Posted: April 8th, 2007 | No Comments »

I have been perfecting the system to collect and analyze the data for my “Tracing the Visitor’s Eye” experiment. I expect to cover data of a 2+ years period from 11 different cities (plus one region, and a small country). Today, I played around with a small set of 3365 photos and 22110 tags taken by 236 anonymous flickr users (avg of 14.26 photos/photographer) in Barcelona from January 15 until March 1 2007. I focused on the basic temporal aspect of the data to see if the pulse of the city could be extracted. Here are the yearly (2.5 months), weekly and daily patterns revealing “urban heartbeats”:

bcn pulse jan mar2007
Yearly distribution over the period of January 15 and March 1. Bigger spikes appear between February 10 and February 15 for the 3GSM World Congress. Each weekend is a “urban heartbeat”. Would be interesting to compare how the attendees of 3GSM navigate the city as compared to other tourists.

bcn weekly jan mar 2007
Weekly distribution. As expected, the weekend triggers more activity

bcn pulse day jan mar2007
Daily distribution. Peaks in early afternoons and in the evenings. Similar to the graph of the GSM cell activity in the Milan metropolitan area

Of course, things will start to get interesting by crossing the temporal data with the accuracy, tags and spatial data to reveal the “where, what and why”. I am exploring techniques to categorize the photographers (tourists or citizen), create neighborhoods and areas of attractions of points of interests (probably by using the geonames dataset).

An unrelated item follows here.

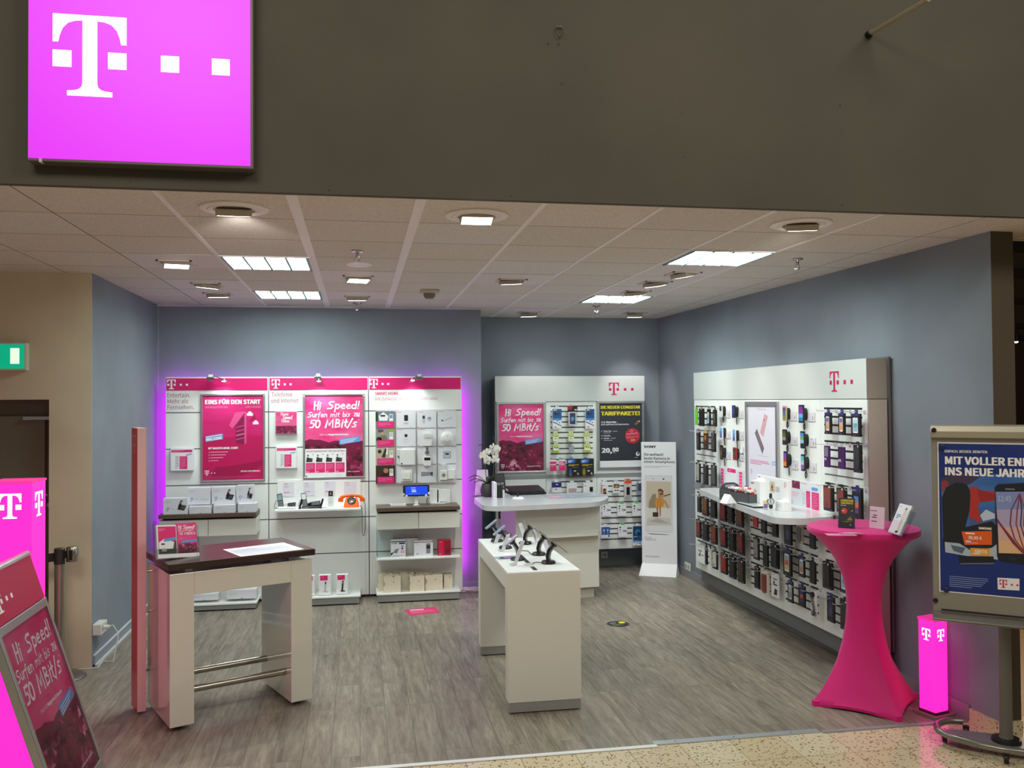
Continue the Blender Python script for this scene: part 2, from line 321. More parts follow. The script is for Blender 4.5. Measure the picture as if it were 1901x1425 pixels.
class MB:
    def __init__(s, M=None):
        s.v = []; s.f = []; s.mi = []; s.mats = []; s.M = M or Matrix()
    def m(s, mt):
        if mt not in s.mats: s.mats.append(mt)
        return s.mats.index(mt)
    def face(s, pts, mt):
        n = len(s.v)
        for p in pts: s.v.append(tuple(s.M @ Vector(p)))
        s.f.append(tuple(range(n, n+len(pts)))); s.mi.append(s.m(mt))
    def mesh(s, vs, fs, mt):
        n = len(s.v)
        for p in vs: s.v.append(tuple(s.M @ Vector(p)))
        k = s.m(mt)
        for f in fs: s.f.append(tuple(n+i for i in f)); s.mi.append(k)
    def box(s, a, b, mt, sides=None):
        x0, x1 = sorted((a[0], b[0])); y0, y1 = sorted((a[1], b[1])); z0, z1 = sorted((a[2], b[2]))
        V = [(x0, y0, z0), (x1, y0, z0), (x1, y1, z0), (x0, y1, z0), (x0, y0, z1), (x1, y0, z1), (x1, y1, z1), (x0, y1, z1)]
        s.mesh(V, [(0, 3, 2, 1), (4, 5, 6, 7), (0, 1, 5, 4), (1, 2, 6, 5), (2, 3, 7, 6), (3, 0, 4, 7)], mt)
        if sides:   # {face index: material}
            for k, mm in sides.items(): s.mi[len(s.mi)-6+k] = s.m(mm)
    def prism(s, poly, w0, w1, mt, mt_side=None, mt_back=None):
        """polygon in local x,y extruded in local z"""
        A = sum(poly[i][0]*poly[(i+1) % len(poly)][1]-poly[(i+1) % len(poly)][0]*poly[i][1] for i in range(len(poly)))
        if A < 0: poly = poly[::-1]
        n = len(poly); V = [(p[0], p[1], w0) for p in poly]+[(p[0], p[1], w1) for p in poly]
        s.mesh(V, [tuple(range(n, 2*n))], mt)
        s.mesh(V, [tuple(range(n-1, -1, -1))], mt_back or mt)
        s.mesh(V, [(i, (i+1) % n, n+(i+1) % n, n+i) for i in range(n)], mt_side or mt)
    def tube(s, pts, r, mt, seg=8, cap=True):
        pts = [Vector(p) for p in pts]; rs = r if isinstance(r, (list, tuple)) else [r]*len(pts)
        V = []; nrm = None
        for i, p in enumerate(pts):
            d = (pts[min(i+1, len(pts)-1)]-pts[max(i-1, 0)]).normalized()
            if nrm is None:
                nrm = d.orthogonal().normalized()
            else:
                nrm = (nrm - d*nrm.dot(d))
                nrm = nrm.normalized() if nrm.length > 1e-6 else d.orthogonal().normalized()
            b = d.cross(nrm)
            for k in range(seg):
                a = 2*math.pi*k/seg; V.append(tuple(p+rs[i]*(math.cos(a)*nrm+math.sin(a)*b)))
        fs = [(i*seg+k, i*seg+(k+1) % seg, (i+1)*seg+(k+1) % seg, (i+1)*seg+k) for i in range(len(pts)-1) for k in range(seg)]
        if cap: fs += [tuple(range(seg-1, -1, -1)), tuple(range((len(pts)-1)*seg, len(pts)*seg))]
        s.mesh(V, fs, mt)
    def lathe(s, prof, mt, seg=24, c=(0, 0), mats=None):
        """profile [(radius, z)] about the local z axis through c"""
        V = []
        for (r, z) in prof:
            for k in range(seg):
                a = 2*math.pi*k/seg; V.append((c[0]+r*math.cos(a), c[1]+r*math.sin(a), z))
        fs = [(i*seg+k, i*seg+(k+1) % seg, (i+1)*seg+(k+1) % seg, (i+1)*seg+k) for i in range(len(prof)-1) for k in range(seg)]
        s.mesh(V, fs, mt)
        for i, rev in ((0, True), (len(prof)-1, False)):
            if prof[i][0] > 1e-5:
                q = tuple(range(i*seg, (i+1)*seg)); s.mesh(V, [q[::-1] if rev else q], mt)
    # ---- flat prints in local x,y at height w
    def rect(s, u0, v0, u1, v1, mt, w): s.face([(u0, v0, w), (u1, v0, w), (u1, v1, w), (u0, v1, w)], mt)
    def poly(s, pts, mt, w): s.face([(p[0], p[1], w) for p in pts], mt)
    def disc(s, u, v, r, mt, w, n=18, ry=None, star=0.0):
        s.face([(u+r*(1-(star if k % 2 else 0))*math.cos(2*math.pi*k/n), v+(ry or r)*(1-(star if k % 2 else 0))*math.sin(2*math.pi*k/n), w) for k in range(n)], mt)
    def text(s, t, u0, v0, u1, v1, mt, w, bold=0, rot=0.0):
        vs, fs, a, b, c, d = text_mesh(t, bold)
        sx = (u1-u0)/max(c-a, 1e-6); sy = (v1-v0)/max(d-b, 1e-6); cr, sr = math.cos(rot), math.sin(rot)
        P = []
        for x, y, z in vs:
            X = (x-a)*sx; Y = (y-b)*sy; P.append((u0+X*cr-Y*sr, v0+X*sr+Y*cr, w+z))
        s.mesh(P, fs, mt)
    def textl(s, t, u, v, h, mt, w, bold=0, align='l', ref='H', sq=1.0, rot=0.0):
        """natural proportions; h is the height of a capital"""
        vs, fs, a, b, c, d = text_mesh(t, bold); r = text_mesh(ref, bold); k = h/(r[5]-r[3])
        wd = (c-a)*k*sq; off = 0 if align == 'l' else (-wd if align == 'r' else -wd/2); cr, sr = math.cos(rot), math.sin(rot)
        P = []
        for x, y, z in vs:
            X = off+(x-a)*k*sq; Y = (y-r[3])*k; P.append((u+X*cr-Y*sr, v+X*sr+Y*cr, w+z))
        s.mesh(P, fs, mt)
    def logo(s, u, v, h, mt, w, dots=2, sx=1.0, rev=False):
        """serif T with square marks; u is the centre of the T"""
        s.poly([(u+x*h*sx, v+y*h) for x, y in T_OUT], mt, w)
        q = [-.425, .21]+[.936-.1075+.607*k for k in range(dots)]
        for x in q: s.rect(u+x*h*sx, v+.35*h, u+(x+.215)*h*sx, v+.555*h, mt, w)
    def lines(s, u0, v0, u1, v1, n, mt, w, fill=0.45, seed=0):
        """small print too fine to read: ragged bars"""
        rr = random.Random(seed+n); p = (v1-v0)/n
        for k in range(n):
            v = v1-(k+1)*p; s.rect(u0, v+p*(1-fill)/2, u0+(u1-u0)*(1 if k < n-1 else .6)*rr.uniform(.8, 1), v+p*(1+fill)/2, mt, w)
    def brush(s, t, u, v, h, mt, w, width=None, th=0.17, slant=0.12):
        tot = sum(BR[c][0] for c in t); k = (width/tot) if width else h; x = 0; j = 0
        rr = random.Random(len(t))
        for c in t:
            wd, strokes = BR[c]
            for st in strokes:
                P = [(u+(x+a)*k+slant*b*h, v+b*h) for a, b in st]
                n = len(P); ww = th*h*rr.uniform(.9, 1.15); j += 1
                Lf = []; Rt = []
                for i in range(n):
                    a = P[max(i-1, 0)]; b = P[min(i+1, n-1)]; dx = b[0]-a[0]; dy = b[1]-a[1]; l = math.hypot(dx, dy) or 1
                    hw = ww/2*(1.0 if i == 0 else (.75 if i == n-1 else 1.0))
                    e = (-.35 if i == 0 else (.35 if i == n-1 else 0))*ww
                    cx, cy = P[i][0]+dx/l*e, P[i][1]+dy/l*e
                    Lf.append((cx-dy/l*hw, cy+dx/l*hw)); Rt.append((cx+dy/l*hw, cy-dx/l*hw))
                for i in range(n-1): s.poly([Rt[i], Rt[i+1], Lf[i+1], Lf[i]], mt, w+j*2.5e-5+(1e-5 if i > (n-1)/2 else 0))
            x += wd
    def build(s, name, parent=None, smooth=False, bevel=0, sub=0):
        me = bpy.data.meshes.new(name); me.from_pydata(s.v, [], s.f)
        for mt in s.mats: me.materials.append(mt)
        for i, p in enumerate(me.polygons): p.material_index = s.mi[i]
        if smooth:
            for p in me.polygons: p.use_smooth = True
            me.set_sharp_from_angle(angle=math.radians(40)) if hasattr(me, 'set_sharp_from_angle') else None
        me.update()
        o = bpy.data.objects.new(name, me); COL.objects.link(o)
        if parent is not None: o.parent = parent
        if bevel:
            b = o.modifiers.new('bevel', 'BEVEL'); b.width = bevel; b.segments = 2; b.limit_method = 'ANGLE'; b.angle_limit = math.radians(50)
        if sub:
            b = o.modifiers.new('subd', 'SUBSURF'); b.levels = sub; b.render_levels = sub
        return o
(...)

I am also observing very closely the experiments on the spatio-temporal data of Twitter (Mapping Twitter, twittervision, Twitter Maps – A Unique View of London) and Dopplr (Playing with sparklines on dopplr data). The very interesting aspect over these is that people not only disclose their history, but mainly the future intentions (Awareness of the future and some thoughts about classification). Studying how people disclose the location of their future intentions could help us understanding how to deliver in terms of location quality and timeliness such information.